**The task:** Which lines fall between the line holding "What Blender Python" and the line holding "PI = math.pi", inclusive? Retype them exactly, without the pictures, and add nothing else.

* * * * * * *

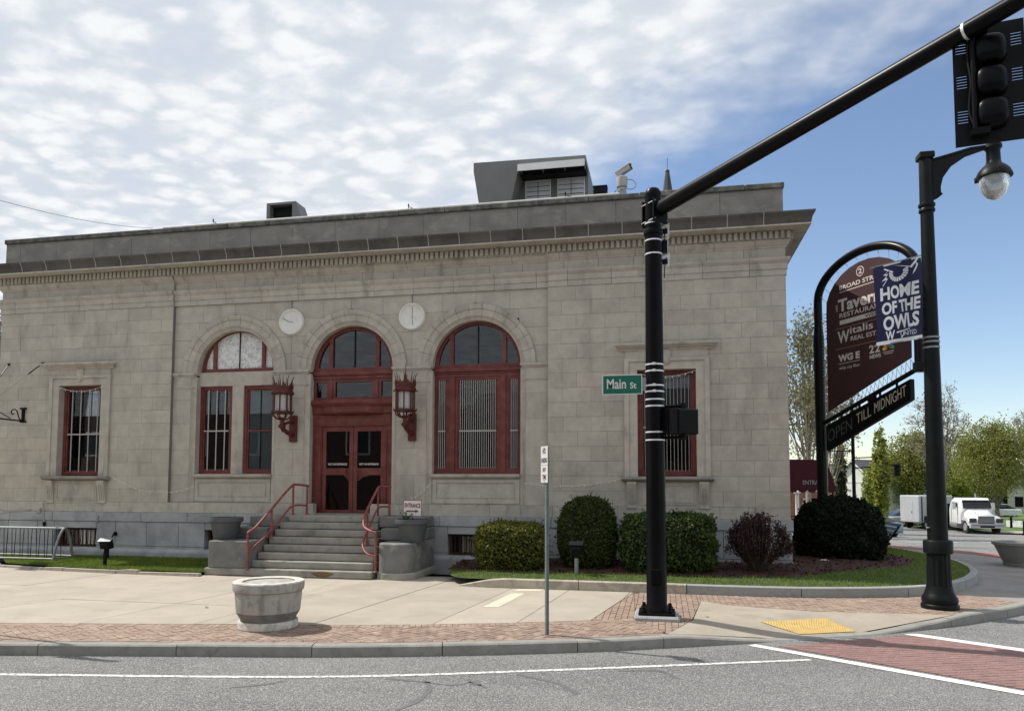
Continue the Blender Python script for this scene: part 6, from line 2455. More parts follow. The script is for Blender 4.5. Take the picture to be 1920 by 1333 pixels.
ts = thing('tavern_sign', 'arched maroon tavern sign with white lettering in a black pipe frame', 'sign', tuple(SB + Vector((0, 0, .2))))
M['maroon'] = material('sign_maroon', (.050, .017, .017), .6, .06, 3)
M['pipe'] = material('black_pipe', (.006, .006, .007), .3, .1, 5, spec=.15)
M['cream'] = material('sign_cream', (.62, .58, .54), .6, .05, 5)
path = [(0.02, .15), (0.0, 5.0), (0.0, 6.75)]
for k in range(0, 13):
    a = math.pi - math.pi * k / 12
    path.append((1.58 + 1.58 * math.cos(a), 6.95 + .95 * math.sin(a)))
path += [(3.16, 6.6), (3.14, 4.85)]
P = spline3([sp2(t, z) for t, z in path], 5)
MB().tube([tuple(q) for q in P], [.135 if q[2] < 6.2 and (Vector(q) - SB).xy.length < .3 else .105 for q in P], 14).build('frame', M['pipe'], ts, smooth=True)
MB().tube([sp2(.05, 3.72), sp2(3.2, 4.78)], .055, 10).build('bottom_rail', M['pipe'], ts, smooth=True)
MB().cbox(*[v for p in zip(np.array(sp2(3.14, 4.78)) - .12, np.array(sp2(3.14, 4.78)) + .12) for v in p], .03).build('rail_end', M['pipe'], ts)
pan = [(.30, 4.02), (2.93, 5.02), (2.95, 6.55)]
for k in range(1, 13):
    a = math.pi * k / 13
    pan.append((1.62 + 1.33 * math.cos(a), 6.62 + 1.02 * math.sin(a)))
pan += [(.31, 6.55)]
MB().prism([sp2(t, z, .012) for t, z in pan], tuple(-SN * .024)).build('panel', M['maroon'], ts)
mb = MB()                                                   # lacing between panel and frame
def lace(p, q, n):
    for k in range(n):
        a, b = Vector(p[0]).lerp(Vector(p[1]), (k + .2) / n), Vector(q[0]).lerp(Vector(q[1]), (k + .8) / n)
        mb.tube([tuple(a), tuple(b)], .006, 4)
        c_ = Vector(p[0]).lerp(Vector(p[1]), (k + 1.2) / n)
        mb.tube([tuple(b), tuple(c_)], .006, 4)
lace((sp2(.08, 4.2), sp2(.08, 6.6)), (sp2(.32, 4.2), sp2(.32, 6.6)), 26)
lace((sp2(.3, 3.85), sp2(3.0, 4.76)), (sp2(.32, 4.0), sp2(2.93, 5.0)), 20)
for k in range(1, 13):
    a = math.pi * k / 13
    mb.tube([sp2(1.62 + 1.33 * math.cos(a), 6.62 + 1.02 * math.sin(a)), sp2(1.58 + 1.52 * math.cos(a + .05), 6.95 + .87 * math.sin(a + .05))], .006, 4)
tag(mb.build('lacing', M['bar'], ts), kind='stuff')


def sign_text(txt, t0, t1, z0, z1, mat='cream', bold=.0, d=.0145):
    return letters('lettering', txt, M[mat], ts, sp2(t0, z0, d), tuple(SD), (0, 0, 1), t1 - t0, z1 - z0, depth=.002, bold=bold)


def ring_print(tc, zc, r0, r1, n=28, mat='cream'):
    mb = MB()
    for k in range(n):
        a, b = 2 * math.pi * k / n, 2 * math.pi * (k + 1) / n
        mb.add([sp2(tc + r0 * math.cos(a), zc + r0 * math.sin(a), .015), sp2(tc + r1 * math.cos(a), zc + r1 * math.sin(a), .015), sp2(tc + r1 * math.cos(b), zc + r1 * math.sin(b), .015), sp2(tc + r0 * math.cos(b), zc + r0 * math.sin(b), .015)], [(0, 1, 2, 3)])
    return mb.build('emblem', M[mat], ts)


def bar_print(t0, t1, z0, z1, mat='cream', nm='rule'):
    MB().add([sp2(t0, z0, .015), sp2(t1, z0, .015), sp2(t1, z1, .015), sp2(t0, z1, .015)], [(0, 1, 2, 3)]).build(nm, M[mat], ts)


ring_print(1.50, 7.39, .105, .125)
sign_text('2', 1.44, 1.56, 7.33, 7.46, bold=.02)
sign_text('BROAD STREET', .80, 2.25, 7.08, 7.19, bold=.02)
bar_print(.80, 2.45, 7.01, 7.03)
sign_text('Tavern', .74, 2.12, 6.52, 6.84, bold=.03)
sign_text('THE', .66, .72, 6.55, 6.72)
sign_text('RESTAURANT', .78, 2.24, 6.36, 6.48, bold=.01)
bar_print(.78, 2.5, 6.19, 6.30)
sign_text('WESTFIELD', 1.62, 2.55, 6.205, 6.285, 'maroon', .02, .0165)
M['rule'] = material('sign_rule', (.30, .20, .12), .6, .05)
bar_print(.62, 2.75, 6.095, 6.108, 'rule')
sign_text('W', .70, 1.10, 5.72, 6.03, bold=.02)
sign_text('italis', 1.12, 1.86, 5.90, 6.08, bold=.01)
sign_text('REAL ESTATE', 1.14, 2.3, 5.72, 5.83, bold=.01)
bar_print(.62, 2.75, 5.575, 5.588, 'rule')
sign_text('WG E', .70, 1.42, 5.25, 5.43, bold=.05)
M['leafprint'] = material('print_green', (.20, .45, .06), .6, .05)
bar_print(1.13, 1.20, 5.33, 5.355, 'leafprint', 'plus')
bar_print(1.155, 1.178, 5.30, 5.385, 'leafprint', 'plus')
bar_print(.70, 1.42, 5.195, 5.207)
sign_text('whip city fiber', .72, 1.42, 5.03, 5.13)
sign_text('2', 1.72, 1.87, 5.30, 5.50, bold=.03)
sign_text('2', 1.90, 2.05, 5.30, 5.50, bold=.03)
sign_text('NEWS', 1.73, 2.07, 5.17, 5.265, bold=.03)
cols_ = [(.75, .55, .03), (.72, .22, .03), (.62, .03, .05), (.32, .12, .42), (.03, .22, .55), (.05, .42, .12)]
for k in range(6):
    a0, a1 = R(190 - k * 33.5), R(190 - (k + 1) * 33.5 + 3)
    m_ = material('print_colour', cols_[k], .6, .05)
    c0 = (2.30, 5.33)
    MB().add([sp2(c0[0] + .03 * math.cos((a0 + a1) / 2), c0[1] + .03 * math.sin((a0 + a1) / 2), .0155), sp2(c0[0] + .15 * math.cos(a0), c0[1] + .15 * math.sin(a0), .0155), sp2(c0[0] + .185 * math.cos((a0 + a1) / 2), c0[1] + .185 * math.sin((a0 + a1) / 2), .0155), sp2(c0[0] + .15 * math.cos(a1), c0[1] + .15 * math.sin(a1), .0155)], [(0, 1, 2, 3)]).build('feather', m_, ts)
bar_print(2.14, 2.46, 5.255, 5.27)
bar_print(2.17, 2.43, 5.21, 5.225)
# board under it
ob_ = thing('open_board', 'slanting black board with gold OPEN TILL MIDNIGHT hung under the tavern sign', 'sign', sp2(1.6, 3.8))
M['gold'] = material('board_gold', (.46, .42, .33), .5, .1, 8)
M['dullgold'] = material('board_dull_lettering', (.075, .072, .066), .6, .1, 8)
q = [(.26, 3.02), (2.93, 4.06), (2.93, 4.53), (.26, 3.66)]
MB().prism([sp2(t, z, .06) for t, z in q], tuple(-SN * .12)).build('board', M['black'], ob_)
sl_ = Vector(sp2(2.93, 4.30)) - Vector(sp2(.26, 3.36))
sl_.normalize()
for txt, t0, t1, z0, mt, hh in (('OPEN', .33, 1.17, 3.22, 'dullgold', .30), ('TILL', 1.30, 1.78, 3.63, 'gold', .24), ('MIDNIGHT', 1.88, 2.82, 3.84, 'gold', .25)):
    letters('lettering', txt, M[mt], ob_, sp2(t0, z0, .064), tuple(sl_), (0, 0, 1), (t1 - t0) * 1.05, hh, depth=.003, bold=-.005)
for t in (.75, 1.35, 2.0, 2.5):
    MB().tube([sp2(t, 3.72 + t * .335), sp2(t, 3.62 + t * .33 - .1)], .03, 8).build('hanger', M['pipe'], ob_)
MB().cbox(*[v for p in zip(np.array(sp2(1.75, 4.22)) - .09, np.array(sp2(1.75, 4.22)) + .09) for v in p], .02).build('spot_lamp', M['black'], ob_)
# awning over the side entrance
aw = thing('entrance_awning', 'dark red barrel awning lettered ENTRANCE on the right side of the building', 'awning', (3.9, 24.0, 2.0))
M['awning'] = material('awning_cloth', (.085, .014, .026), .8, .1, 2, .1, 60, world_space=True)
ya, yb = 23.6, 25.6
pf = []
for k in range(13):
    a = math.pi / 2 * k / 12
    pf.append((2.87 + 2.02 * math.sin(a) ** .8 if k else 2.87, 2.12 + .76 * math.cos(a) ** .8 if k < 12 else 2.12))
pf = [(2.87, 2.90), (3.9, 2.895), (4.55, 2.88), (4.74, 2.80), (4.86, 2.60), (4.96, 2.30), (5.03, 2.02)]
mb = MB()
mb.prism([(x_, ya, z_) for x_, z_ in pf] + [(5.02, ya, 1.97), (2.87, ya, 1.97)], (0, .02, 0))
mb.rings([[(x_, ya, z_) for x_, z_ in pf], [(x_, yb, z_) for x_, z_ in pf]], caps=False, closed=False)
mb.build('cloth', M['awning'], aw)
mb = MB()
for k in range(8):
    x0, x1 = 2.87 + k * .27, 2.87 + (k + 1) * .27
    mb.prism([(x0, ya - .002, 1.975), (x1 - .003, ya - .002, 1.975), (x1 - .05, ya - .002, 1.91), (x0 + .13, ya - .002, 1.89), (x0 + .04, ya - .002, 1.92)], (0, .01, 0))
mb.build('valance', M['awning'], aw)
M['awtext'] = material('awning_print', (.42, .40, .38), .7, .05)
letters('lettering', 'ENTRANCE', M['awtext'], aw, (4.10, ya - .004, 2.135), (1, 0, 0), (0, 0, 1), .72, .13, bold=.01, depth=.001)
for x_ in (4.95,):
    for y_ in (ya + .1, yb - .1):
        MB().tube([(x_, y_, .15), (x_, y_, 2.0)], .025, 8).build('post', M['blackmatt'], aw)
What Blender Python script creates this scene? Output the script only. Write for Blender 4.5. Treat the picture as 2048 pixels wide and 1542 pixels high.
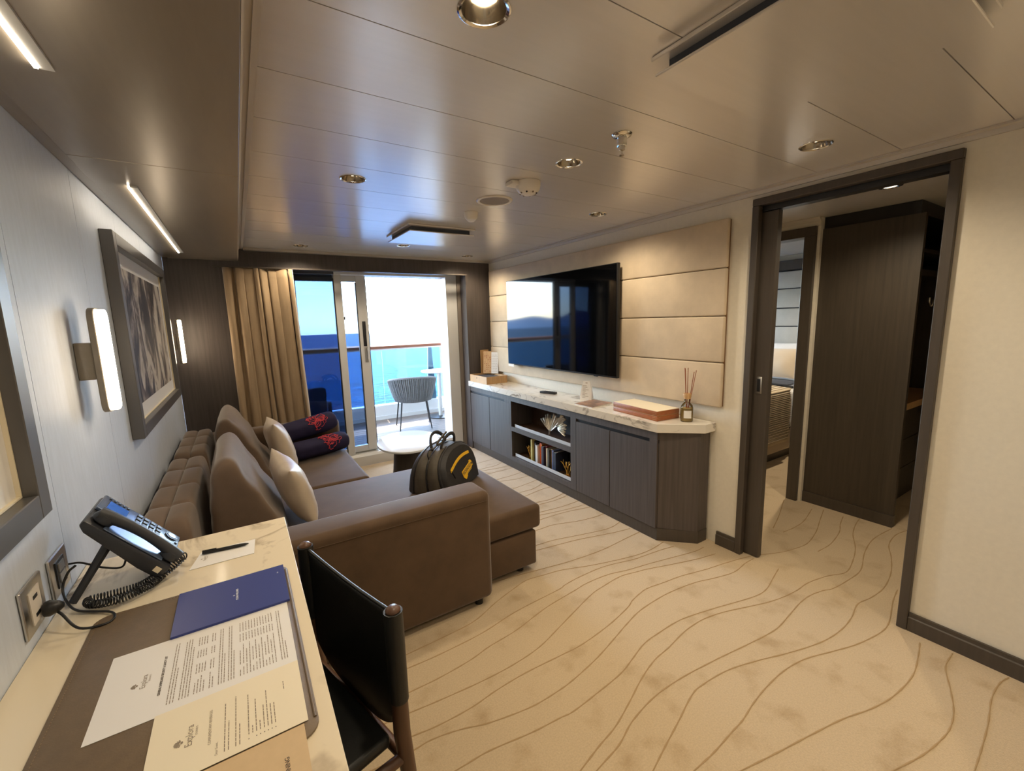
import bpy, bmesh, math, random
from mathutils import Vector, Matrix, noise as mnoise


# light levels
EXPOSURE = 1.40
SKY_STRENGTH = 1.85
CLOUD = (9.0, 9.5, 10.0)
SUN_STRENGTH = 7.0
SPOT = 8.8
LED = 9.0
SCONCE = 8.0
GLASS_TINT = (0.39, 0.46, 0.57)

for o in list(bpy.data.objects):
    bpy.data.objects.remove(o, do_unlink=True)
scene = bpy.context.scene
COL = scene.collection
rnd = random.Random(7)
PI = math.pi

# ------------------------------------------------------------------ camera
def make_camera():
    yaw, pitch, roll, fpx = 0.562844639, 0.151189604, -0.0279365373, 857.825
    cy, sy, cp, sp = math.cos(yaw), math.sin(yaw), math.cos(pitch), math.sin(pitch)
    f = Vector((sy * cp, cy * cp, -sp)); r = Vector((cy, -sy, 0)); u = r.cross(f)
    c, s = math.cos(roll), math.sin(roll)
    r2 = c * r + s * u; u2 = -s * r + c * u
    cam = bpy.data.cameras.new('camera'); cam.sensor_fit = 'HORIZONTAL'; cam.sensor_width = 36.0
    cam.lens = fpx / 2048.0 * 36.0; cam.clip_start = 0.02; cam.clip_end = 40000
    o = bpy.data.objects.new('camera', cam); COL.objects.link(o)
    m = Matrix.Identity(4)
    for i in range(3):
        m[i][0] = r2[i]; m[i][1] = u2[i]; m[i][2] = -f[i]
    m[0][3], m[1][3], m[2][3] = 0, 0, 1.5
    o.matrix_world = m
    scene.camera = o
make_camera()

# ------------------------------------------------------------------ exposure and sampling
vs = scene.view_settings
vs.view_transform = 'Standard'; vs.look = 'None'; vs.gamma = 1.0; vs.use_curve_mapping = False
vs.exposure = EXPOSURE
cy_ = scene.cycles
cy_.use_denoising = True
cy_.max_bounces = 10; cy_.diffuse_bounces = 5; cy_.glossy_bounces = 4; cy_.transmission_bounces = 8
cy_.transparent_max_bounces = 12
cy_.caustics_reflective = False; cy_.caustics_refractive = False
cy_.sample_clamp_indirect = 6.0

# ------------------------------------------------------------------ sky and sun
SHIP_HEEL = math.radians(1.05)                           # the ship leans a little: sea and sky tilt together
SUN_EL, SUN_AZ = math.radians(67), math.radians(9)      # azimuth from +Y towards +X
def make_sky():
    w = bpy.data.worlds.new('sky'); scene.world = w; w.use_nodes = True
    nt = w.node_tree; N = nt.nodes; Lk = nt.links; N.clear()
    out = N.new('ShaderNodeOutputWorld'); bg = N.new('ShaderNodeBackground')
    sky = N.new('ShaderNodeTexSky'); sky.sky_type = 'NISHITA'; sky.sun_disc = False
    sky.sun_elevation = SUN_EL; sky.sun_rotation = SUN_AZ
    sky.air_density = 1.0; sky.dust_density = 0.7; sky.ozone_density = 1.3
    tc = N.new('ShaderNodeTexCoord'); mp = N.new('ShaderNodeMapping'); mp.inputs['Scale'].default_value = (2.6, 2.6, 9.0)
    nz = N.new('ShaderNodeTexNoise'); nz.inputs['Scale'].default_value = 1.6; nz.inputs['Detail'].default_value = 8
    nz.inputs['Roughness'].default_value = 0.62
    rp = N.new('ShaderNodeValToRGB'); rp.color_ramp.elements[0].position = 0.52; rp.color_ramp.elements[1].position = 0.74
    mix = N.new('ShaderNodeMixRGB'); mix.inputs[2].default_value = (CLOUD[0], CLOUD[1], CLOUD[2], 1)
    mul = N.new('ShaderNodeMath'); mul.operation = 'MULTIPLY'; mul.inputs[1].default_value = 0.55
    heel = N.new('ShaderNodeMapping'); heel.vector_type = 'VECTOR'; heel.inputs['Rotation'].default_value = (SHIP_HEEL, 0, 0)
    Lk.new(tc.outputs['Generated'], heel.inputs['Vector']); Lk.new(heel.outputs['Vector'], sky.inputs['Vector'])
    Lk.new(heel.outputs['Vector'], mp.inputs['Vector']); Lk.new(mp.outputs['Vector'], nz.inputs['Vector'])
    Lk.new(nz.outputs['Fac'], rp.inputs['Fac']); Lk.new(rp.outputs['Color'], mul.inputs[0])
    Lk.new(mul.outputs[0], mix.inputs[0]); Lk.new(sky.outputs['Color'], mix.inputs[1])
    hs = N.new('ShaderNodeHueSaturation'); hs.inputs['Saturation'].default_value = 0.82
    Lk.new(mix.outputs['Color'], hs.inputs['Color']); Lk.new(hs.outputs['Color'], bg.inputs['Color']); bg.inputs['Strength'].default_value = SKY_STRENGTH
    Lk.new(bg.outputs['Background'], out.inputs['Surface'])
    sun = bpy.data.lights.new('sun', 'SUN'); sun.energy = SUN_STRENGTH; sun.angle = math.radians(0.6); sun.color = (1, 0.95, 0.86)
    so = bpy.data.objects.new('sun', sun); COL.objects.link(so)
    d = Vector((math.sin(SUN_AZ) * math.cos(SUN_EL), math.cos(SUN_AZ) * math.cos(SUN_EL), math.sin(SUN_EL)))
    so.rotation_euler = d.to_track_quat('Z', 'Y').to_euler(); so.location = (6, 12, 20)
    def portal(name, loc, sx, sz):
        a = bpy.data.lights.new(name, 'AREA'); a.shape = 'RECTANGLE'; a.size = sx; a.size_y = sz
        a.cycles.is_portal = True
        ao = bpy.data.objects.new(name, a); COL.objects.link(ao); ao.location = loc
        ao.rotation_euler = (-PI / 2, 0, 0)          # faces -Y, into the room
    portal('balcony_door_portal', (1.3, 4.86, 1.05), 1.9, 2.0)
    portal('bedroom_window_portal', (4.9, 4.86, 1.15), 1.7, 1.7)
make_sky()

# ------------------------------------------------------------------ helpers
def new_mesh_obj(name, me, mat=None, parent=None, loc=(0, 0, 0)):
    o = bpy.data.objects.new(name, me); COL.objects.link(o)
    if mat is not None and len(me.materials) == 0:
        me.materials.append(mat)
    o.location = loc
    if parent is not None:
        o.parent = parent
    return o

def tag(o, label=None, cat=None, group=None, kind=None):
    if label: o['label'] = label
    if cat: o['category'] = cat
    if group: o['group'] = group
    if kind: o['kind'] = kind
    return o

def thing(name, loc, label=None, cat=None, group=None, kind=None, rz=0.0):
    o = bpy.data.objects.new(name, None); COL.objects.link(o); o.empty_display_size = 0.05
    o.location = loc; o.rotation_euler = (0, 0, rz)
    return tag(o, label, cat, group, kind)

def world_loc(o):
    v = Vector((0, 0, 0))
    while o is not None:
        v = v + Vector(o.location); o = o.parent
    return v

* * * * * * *

**Output of the task:**
What Blender Python script creates this scene? Output the script only. Write for Blender 4.5. Treat the picture as 2048 pixels wide and 1542 pixels high.
import bpy, bmesh, math, random
from mathutils import Vector, Matrix, noise as mnoise


# light levels
EXPOSURE = 1.40
SKY_STRENGTH = 1.85
CLOUD = (9.0, 9.5, 10.0)
SUN_STRENGTH = 7.0
SPOT = 8.8
LED = 9.0
SCONCE = 8.0
GLASS_TINT = (0.39, 0.46, 0.57)

for o in list(bpy.data.objects):
    bpy.data.objects.remove(o, do_unlink=True)
scene = bpy.context.scene
COL = scene.collection
rnd = random.Random(7)
PI = math.pi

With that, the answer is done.